I do understand that there are a lot of people that don't want to 'encounter' homeless people on their way to work, or have to 'deal with' them in atm vestibules...the blatant evidence of the suffering of others can really bring a person down. .there seems to be a borg like lack of consciousness that enables some of us to conveniently forget that these are human beings. 

As a client advocate on the board of a homeless shelter I got to see and deal with many homeless, and I know there is no cookie cutter situation. The largest group of homeless individuals is children. A lot of them are children of parents with mental illness, and mental illness plays a huge role in our homeless situation in the United States. People like to point fingers and say that homeless people are making a choice, and sometimes they are correct. There is indeed a syndrome and there are indeed people that choose to be homeless, and some of them are of sound mind when they make that decision. Others are not so fortunate, they may think it's what they want, but they aren't in a place in their minds where they can make that choice coherently. 

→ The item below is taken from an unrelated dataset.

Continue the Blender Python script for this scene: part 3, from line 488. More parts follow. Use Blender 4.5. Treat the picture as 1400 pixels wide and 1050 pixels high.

As a person with mental illness I am aware of the need to isolate, and I do...I deliberately isolate myself. I simply do not have the wherewithal to add another person's pull to my life. I have a small circle of people that know and love me and understand this about me. I am a strange mix of extroverted introvert with an analytically creative mind. Some people aren't fortunate enough to have people in their lives that understand their need to recharge through hibernation and still remain an integral part of their lives, and the isolation becomes complete...these are the people that end up on the street. These people simply are not going to go to a shelter. They are not going to go to a community center and gather socially to eat among many. These are the people that are falling through the cracks, these are the people that are getting hurt by these laws of no public feeding, of bus benches with arms so people can't lie down, of tents and shacks being cut up and knocked down by the river and under bridges. 

These people need our compassion, not our boot.